== Given instruction ==
Copy out the data below verbatim.

== Information supplied ==
- - - - -

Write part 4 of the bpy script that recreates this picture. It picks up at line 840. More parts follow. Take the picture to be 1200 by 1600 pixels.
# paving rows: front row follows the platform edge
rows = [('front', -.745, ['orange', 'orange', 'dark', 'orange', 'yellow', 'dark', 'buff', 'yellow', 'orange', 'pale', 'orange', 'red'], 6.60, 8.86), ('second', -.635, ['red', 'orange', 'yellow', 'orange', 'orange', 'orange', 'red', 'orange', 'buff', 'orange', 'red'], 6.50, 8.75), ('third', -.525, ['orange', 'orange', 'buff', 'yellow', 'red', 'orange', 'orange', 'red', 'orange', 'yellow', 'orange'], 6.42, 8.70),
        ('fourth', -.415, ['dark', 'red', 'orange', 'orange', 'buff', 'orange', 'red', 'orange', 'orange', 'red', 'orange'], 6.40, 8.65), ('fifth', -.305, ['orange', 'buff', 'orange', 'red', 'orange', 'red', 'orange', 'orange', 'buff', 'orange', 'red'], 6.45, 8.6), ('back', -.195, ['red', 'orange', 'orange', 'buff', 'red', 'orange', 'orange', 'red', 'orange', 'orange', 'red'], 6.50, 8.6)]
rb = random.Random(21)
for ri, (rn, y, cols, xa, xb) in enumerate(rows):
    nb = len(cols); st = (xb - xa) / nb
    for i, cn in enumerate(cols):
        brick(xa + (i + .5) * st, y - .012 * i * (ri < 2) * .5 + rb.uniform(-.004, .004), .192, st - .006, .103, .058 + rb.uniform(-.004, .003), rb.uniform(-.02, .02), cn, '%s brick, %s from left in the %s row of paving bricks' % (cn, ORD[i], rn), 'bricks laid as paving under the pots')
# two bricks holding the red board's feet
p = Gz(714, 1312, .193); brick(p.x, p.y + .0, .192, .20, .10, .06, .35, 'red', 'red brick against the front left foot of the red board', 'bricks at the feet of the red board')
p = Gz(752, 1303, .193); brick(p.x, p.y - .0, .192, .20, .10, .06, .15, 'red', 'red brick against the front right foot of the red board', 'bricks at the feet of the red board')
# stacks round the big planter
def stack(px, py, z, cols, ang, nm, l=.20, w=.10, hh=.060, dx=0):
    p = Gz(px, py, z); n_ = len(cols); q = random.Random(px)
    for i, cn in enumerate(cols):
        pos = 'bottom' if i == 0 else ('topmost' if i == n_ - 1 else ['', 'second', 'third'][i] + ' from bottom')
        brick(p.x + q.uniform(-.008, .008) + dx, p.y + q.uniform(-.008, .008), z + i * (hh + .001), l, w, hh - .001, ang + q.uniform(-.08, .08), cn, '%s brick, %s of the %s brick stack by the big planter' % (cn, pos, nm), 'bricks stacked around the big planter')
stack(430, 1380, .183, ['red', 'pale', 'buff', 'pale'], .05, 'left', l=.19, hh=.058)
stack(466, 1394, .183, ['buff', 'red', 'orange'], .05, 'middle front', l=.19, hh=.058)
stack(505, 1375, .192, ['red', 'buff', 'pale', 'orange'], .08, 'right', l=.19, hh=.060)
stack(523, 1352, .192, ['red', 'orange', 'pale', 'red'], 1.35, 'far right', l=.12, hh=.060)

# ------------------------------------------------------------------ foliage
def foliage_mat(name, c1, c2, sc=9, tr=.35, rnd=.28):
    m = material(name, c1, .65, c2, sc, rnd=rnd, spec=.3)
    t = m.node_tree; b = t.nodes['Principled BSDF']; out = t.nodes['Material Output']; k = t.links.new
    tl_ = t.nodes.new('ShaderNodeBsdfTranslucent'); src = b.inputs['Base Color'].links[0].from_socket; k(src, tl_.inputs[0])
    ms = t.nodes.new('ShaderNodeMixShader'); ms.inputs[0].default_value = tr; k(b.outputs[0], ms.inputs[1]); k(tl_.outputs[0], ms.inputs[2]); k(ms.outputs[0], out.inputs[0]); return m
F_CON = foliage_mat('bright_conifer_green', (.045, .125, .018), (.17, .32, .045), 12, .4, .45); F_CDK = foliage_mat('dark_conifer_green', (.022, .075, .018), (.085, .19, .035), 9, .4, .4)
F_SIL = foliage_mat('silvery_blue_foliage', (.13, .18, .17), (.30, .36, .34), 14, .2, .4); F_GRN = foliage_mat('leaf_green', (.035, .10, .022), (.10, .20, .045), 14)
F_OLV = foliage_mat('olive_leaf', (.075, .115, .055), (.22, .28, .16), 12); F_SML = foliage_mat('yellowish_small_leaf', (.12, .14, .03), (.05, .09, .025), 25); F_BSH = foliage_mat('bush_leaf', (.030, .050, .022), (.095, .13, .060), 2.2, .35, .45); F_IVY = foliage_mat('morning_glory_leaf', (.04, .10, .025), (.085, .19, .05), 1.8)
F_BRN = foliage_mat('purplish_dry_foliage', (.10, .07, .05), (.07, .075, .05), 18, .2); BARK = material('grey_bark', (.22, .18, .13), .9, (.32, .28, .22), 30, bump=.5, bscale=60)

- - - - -

== Full answer ==
Write part 4 of the bpy script that recreates this picture. It picks up at line 840. More parts follow. Take the picture to be 1200 by 1600 pixels.
# paving rows: front row follows the platform edge
rows = [('front', -.745, ['orange', 'orange', 'dark', 'orange', 'yellow', 'dark', 'buff', 'yellow', 'orange', 'pale', 'orange', 'red'], 6.60, 8.86), ('second', -.635, ['red', 'orange', 'yellow', 'orange', 'orange', 'orange', 'red', 'orange', 'buff', 'orange', 'red'], 6.50, 8.75), ('third', -.525, ['orange', 'orange', 'buff', 'yellow', 'red', 'orange', 'orange', 'red', 'orange', 'yellow', 'orange'], 6.42, 8.70),
        ('fourth', -.415, ['dark', 'red', 'orange', 'orange', 'buff', 'orange', 'red', 'orange', 'orange', 'red', 'orange'], 6.40, 8.65), ('fifth', -.305, ['orange', 'buff', 'orange', 'red', 'orange', 'red', 'orange', 'orange', 'buff', 'orange', 'red'], 6.45, 8.6), ('back', -.195, ['red', 'orange', 'orange', 'buff', 'red', 'orange', 'orange', 'red', 'orange', 'orange', 'red'], 6.50, 8.6)]
rb = random.Random(21)
for ri, (rn, y, cols, xa, xb) in enumerate(rows):
    nb = len(cols); st = (xb - xa) / nb
    for i, cn in enumerate(cols):
        brick(xa + (i + .5) * st, y - .012 * i * (ri < 2) * .5 + rb.uniform(-.004, .004), .192, st - .006, .103, .058 + rb.uniform(-.004, .003), rb.uniform(-.02, .02), cn, '%s brick, %s from left in the %s row of paving bricks' % (cn, ORD[i], rn), 'bricks laid as paving under the pots')
# two bricks holding the red board's feet
p = Gz(714, 1312, .193); brick(p.x, p.y + .0, .192, .20, .10, .06, .35, 'red', 'red brick against the front left foot of the red board', 'bricks at the feet of the red board')
p = Gz(752, 1303, .193); brick(p.x, p.y - .0, .192, .20, .10, .06, .15, 'red', 'red brick against the front right foot of the red board', 'bricks at the feet of the red board')
# stacks round the big planter
def stack(px, py, z, cols, ang, nm, l=.20, w=.10, hh=.060, dx=0):
    p = Gz(px, py, z); n_ = len(cols); q = random.Random(px)
    for i, cn in enumerate(cols):
        pos = 'bottom' if i == 0 else ('topmost' if i == n_ - 1 else ['', 'second', 'third'][i] + ' from bottom')
        brick(p.x + q.uniform(-.008, .008) + dx, p.y + q.uniform(-.008, .008), z + i * (hh + .001), l, w, hh - .001, ang + q.uniform(-.08, .08), cn, '%s brick, %s of the %s brick stack by the big planter' % (cn, pos, nm), 'bricks stacked around the big planter')
stack(430, 1380, .183, ['red', 'pale', 'buff', 'pale'], .05, 'left', l=.19, hh=.058)
stack(466, 1394, .183, ['buff', 'red', 'orange'], .05, 'middle front', l=.19, hh=.058)
stack(505, 1375, .192, ['red', 'buff', 'pale', 'orange'], .08, 'right', l=.19, hh=.060)
stack(523, 1352, .192, ['red', 'orange', 'pale', 'red'], 1.35, 'far right', l=.12, hh=.060)

# ------------------------------------------------------------------ foliage
def foliage_mat(name, c1, c2, sc=9, tr=.35, rnd=.28):
    m = material(name, c1, .65, c2, sc, rnd=rnd, spec=.3)
    t = m.node_tree; b = t.nodes['Principled BSDF']; out = t.nodes['Material Output']; k = t.links.new
    tl_ = t.nodes.new('ShaderNodeBsdfTranslucent'); src = b.inputs['Base Color'].links[0].from_socket; k(src, tl_.inputs[0])
    ms = t.nodes.new('ShaderNodeMixShader'); ms.inputs[0].default_value = tr; k(b.outputs[0], ms.inputs[1]); k(tl_.outputs[0], ms.inputs[2]); k(ms.outputs[0], out.inputs[0]); return m
F_CON = foliage_mat('bright_conifer_green', (.045, .125, .018), (.17, .32, .045), 12, .4, .45); F_CDK = foliage_mat('dark_conifer_green', (.022, .075, .018), (.085, .19, .035), 9, .4, .4)
F_SIL = foliage_mat('silvery_blue_foliage', (.13, .18, .17), (.30, .36, .34), 14, .2, .4); F_GRN = foliage_mat('leaf_green', (.035, .10, .022), (.10, .20, .045), 14)
F_OLV = foliage_mat('olive_leaf', (.075, .115, .055), (.22, .28, .16), 12); F_SML = foliage_mat('yellowish_small_leaf', (.12, .14, .03), (.05, .09, .025), 25); F_BSH = foliage_mat('bush_leaf', (.030, .050, .022), (.095, .13, .060), 2.2, .35, .45); F_IVY = foliage_mat('morning_glory_leaf', (.04, .10, .025), (.085, .19, .05), 1.8)
F_BRN = foliage_mat('purplish_dry_foliage', (.10, .07, .05), (.07, .075, .05), 18, .2); BARK = material('grey_bark', (.22, .18, .13), .9, (.32, .28, .22), 30, bump=.5, bscale=60)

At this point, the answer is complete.